3D scene scripts

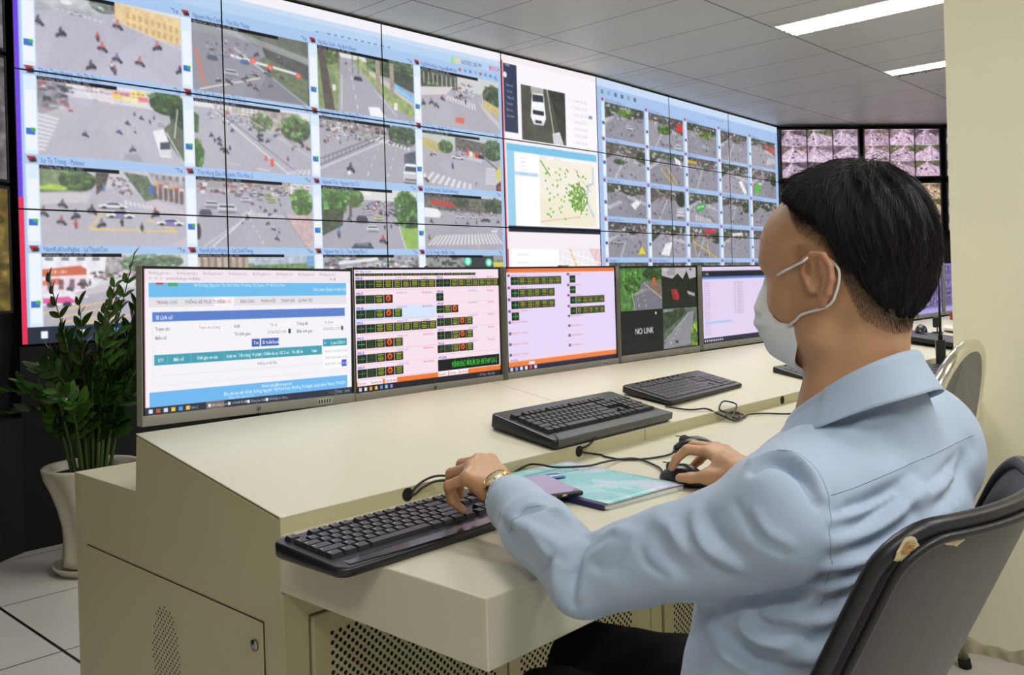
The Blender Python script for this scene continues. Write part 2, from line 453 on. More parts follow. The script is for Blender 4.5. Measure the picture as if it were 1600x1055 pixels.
def facades(c, x0, x1, y0, y1, n=6, cols=('c9c4c4', 'b7a7a0', 'd9d6da', '8e8a8c', 'c0b49a')):
    xs = np.sort(np.r_[x0, x0 + (x1 - x0) * RS.rand(n - 1), x1])
    for i in range(n):
        t = y0 + (y1 - y0) * .35 * RS.rand(); c.poly(cols[RS.randint(len(cols))], [(xs[i], t), (xs[i+1], t), (xs[i+1], y1), (xs[i], y1)], 1, .2)
        for r in range(3):
            yy = t + (y1 - t) * (.18 + .27 * r)
            for k in range(3):
                xx = xs[i] + (xs[i+1] - xs[i]) * (.12 + .3 * k); c.rect('4a4a52', xx, yy, xx + (xs[i+1]-xs[i]) * .17, yy + (y1-y0)*.09, .7)
    c.clutter(x0, y0 + (y1-y0)*.65, x1, y1, 22, .025, ['c24a40', 'e4e4e6', '39393f', '5e6f9a', 'd8b04c', '6a5a52'])
def base(c, hor=.3, road=GREY, sky='d9dade'):
    c.rect(sky, 0, 0, 1, hor); c.poly(road, [(0, hor), (1, hor), (1, 1), (0, 1)], 1, .05, 60)
    for _ in range(3): c.poly(np.clip(hx(road) * (.9 + .18 * RS.rand()), 0, 1), [(RS.rand(), hor), (RS.rand(), hor), (RS.rand() * 1.6 - .3, 1), (RS.rand() * 1.6 - .3, 1)], .35)
def pts(x0, y0, x1, y1, n): return [(x0 + (x1-x0)*RS.rand(), y) for y in np.sort(y0 + (y1-y0)*RS.rand(n))]
def crowd(c, x0, y0, x1, y1, n, k=.012):
    c.clutter(x0, y0, x1, y1, n, k, ['2c2c32', '46464e', 'b8b8c0', 'a8484a', '4a5a80', 'e6e6ea', '5c5c64'])

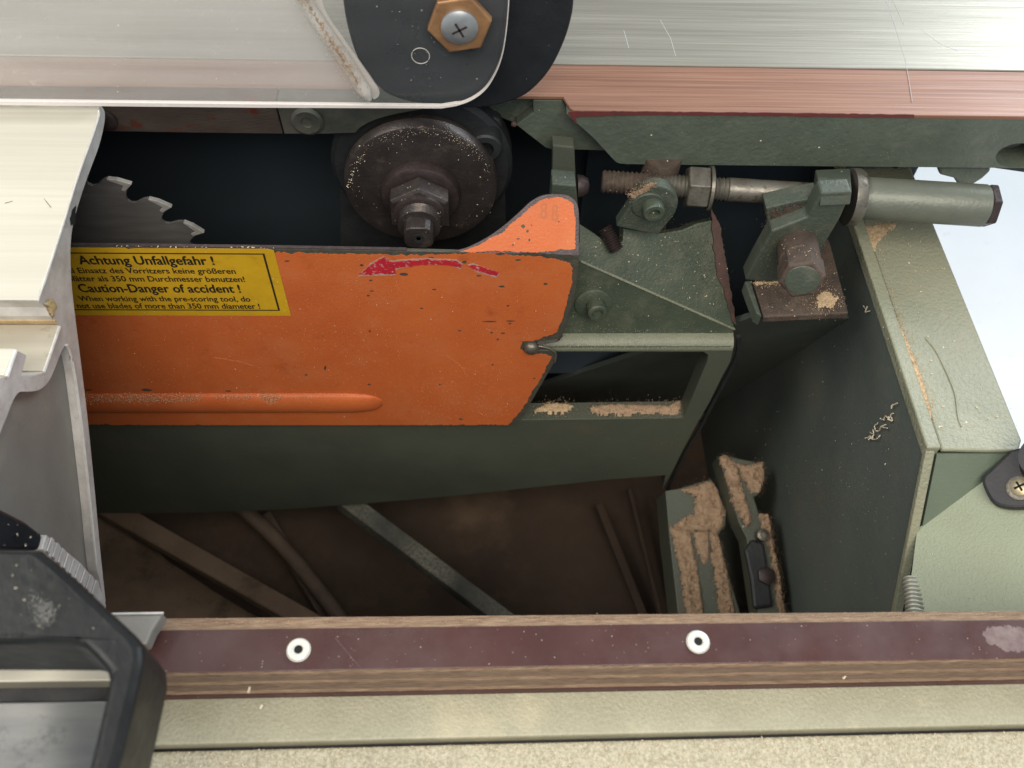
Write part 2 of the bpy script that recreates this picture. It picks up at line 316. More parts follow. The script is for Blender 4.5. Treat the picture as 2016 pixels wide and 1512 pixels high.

## Description of the task
Every entry must be reproduced exactly, with the images left out.

## The completed task
The Blender Python script for this scene continues. Write part 2, from line 453 on. More parts follow. The script is for Blender 4.5. Measure the picture as if it were 1600x1055 pixels.
def facades(c, x0, x1, y0, y1, n=6, cols=('c9c4c4', 'b7a7a0', 'd9d6da', '8e8a8c', 'c0b49a')):
    xs = np.sort(np.r_[x0, x0 + (x1 - x0) * RS.rand(n - 1), x1])
    for i in range(n):
        t = y0 + (y1 - y0) * .35 * RS.rand(); c.poly(cols[RS.randint(len(cols))], [(xs[i], t), (xs[i+1], t), (xs[i+1], y1), (xs[i], y1)], 1, .2)
        for r in range(3):
            yy = t + (y1 - t) * (.18 + .27 * r)
            for k in range(3):
                xx = xs[i] + (xs[i+1] - xs[i]) * (.12 + .3 * k); c.rect('4a4a52', xx, yy, xx + (xs[i+1]-xs[i]) * .17, yy + (y1-y0)*.09, .7)
    c.clutter(x0, y0 + (y1-y0)*.65, x1, y1, 22, .025, ['c24a40', 'e4e4e6', '39393f', '5e6f9a', 'd8b04c', '6a5a52'])
def base(c, hor=.3, road=GREY, sky='d9dade'):
    c.rect(sky, 0, 0, 1, hor); c.poly(road, [(0, hor), (1, hor), (1, 1), (0, 1)], 1, .05, 60)
    for _ in range(3): c.poly(np.clip(hx(road) * (.9 + .18 * RS.rand()), 0, 1), [(RS.rand(), hor), (RS.rand(), hor), (RS.rand() * 1.6 - .3, 1), (RS.rand() * 1.6 - .3, 1)], .35)
def pts(x0, y0, x1, y1, n): return [(x0 + (x1-x0)*RS.rand(), y) for y in np.sort(y0 + (y1-y0)*RS.rand(n))]
def crowd(c, x0, y0, x1, y1, n, k=.012):
    c.clutter(x0, y0, x1, y1, n, k, ['2c2c32', '46464e', 'b8b8c0', 'a8484a', '4a5a80', 'e6e6ea', '5c5c64'])

Write part 2 of the bpy script that recreates this picture. It picks up at line 316. More parts follow. The script is for Blender 4.5. Treat the picture as 2016 pixels wide and 1512 pixels high.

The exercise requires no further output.